The former Deputy Inspector-General of Police (DIG), D.G. Vanzara, said on Thursday that the revelations by David Headley about Ishrat Jahan confirmed what the Gujarat police had been saying since 2004.
He, however, chose to evade questions on the encounter, saying the matter was sub judice and that it was for courts to decide whether the encounter was staged.
Mr. Vanzara was among the several Gujarat police officers arrested by the Central Bureau of Investigation in connection with a spate of alleged fake encounters, including those in which Sohrabuddin Sheikh and Ishrat Jahan were killed.
After spending six years in jail, he resigned in 2013, and in 2015, he was released on bail, after which he came to Mumbai as his bail conditions forbid him from entering Gujarat.
“What Headley said today is not really new. It is something that we had said back in 2004 and what has been our stand since then.”
‘Even mouthpiece of Lashkar called her a member’
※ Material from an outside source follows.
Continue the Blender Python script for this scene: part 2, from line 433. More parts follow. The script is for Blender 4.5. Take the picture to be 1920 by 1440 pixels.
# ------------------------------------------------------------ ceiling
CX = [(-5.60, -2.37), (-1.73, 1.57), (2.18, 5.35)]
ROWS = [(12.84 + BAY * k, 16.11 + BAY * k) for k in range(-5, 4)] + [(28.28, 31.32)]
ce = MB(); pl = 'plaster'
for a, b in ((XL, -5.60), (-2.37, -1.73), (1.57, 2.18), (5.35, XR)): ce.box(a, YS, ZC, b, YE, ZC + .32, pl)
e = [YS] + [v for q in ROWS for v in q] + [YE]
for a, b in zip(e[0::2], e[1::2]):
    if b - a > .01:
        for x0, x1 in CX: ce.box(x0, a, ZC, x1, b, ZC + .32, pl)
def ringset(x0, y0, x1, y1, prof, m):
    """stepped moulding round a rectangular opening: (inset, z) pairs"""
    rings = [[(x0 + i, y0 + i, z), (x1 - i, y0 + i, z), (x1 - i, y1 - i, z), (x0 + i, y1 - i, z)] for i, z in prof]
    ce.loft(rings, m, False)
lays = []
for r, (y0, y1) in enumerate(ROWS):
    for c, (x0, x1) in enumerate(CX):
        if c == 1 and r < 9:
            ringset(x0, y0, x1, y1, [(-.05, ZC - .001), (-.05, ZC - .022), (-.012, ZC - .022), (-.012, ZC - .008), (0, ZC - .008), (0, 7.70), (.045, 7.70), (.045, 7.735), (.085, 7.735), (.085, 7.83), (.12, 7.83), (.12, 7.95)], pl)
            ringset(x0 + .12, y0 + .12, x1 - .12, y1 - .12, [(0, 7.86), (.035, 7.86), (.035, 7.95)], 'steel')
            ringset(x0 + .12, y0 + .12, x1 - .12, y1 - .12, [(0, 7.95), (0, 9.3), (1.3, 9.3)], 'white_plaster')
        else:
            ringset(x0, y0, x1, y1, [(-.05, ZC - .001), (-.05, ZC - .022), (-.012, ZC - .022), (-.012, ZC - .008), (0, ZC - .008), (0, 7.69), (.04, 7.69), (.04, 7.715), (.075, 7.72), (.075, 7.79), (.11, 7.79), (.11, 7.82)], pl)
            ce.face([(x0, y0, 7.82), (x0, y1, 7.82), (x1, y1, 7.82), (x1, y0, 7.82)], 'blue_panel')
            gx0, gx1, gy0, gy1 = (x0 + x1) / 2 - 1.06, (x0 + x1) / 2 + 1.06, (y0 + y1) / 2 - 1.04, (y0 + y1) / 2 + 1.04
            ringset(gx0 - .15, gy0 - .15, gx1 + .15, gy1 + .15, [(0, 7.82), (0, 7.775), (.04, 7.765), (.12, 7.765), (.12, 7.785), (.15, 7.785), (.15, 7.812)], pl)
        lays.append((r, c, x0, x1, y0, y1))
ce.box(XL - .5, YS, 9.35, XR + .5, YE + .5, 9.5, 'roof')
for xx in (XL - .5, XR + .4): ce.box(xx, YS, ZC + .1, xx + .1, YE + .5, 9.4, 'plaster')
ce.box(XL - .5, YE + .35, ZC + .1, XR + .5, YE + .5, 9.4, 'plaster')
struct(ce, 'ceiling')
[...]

The former Gujarat police officer, D.G. Vanzara, said on Thursday that Ghazwa Times, a Lashkar-e-Taiba mouthpiece published from Lahore, had said Ishrat Jahan was a member of the terror outfit. “But the matter was politicised and taken in a different direction as part of a political conspiracy. Today, the lid has been blown off and we have been vindicated,” he said.
“There was a time when the United States would not grant a visa to certain leaders of our country. Today, a citizen of the same country has turned approver for us and said for the world to hear what we have always maintained,” he said.
He reiterated that the encounters carried out by the Gujarat Police were genuine, and the charges levelled against the police were false. “There was a sustained political conspiracy in which Ishrat was depicted as an innocent college student who was gunned down by us. I ask you if she was innocent, what she was doing with two men who were confirmed to be Pakistani nationals,” he asked.
Asked how Ishrat being a LeT member justified a staged encounter, Mr. Vanzara said the authenticity of the encounter was for courts to decide. “I will not talk about the details of the encounter as the matter is sub-judice. However, a charge sheet is not the final word in a case. The courts will decide whether or not the encounters were fake,” he said.
Reacting to a statement by Ishrat Jahan’s mother Shamima Kauser, raising doubts about Headley’s statement, Mr Vanzara said: “It is her right to raise doubts. But whatever Headley has said has been said in a court in accordance with the law.”